You spectra seem to be the closest by time to the eclipse, despite my long series from "other" times...

Such RV shifts turn to be well expected (outweighting the heliocentric differences in a few days). Let me show here my period-RV diagram I've experimentally processed so far:

bPer_20180211_state_RVs.png

(Details: http://www.spectro-aras.com/forum/viewtopic.php?f=5&t=1952#p10225 )

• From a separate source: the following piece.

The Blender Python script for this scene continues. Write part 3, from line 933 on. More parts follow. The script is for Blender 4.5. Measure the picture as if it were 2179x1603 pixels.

However, such a curve seems to be known (see SB9 database), though I'm rather curious why mine is not perfectly sinusoidal.
It would be nice to see professional evaluations gathered so far, to put our results in context.

Cheers,

Peter

FJQ
FJQ's picture
Heliocentric corrected ?

To:  Robin,

I used Bass V1.98 under the Tools, Calculate Velocity correction.  The results box that comes up after I input my Lat/Long/Elev and b PER's decimal RA & Dec says "Barycetric Correction (km/sec)."  I'm going to have to take some time to learn how to do the Heliocentric correction in Isis.

James

Robin Leadbeater
Heliocentric correction

Hi James,

The correction is very easy in ISIS. You can either just tick the box when doing the data reduction or use the calculator under the "misc" tab which calculates both barycentric and heliocentric values (though the difference only a few m/s so only really needed for exoplanet work)

ISIS knows your location from the setup. The date of observation and name of the target come from the fits header and the target coordinates are brought from SIMBAD automatically provided you are connected to the internet.

Cheers

Robin

FJQ
FJQ's picture
Heliocentric correction

To:  Robin,

Thanks for the feedback.   I usual stick very clear of any IS function besides (MaximDL) renaming, flats, and image calibration; spent literally 100 hrs on study of IS to get used to spectral functions and ignore all the French still showing in the menu;  purely monolingual without google translate!

I'm going to my high altitude dark sky site to shoot LhiresIII and LISA spectrum at a dark sky site.   Will work on Heliocentric correction in IS when I get back....maybe can figure it out by March hopefully!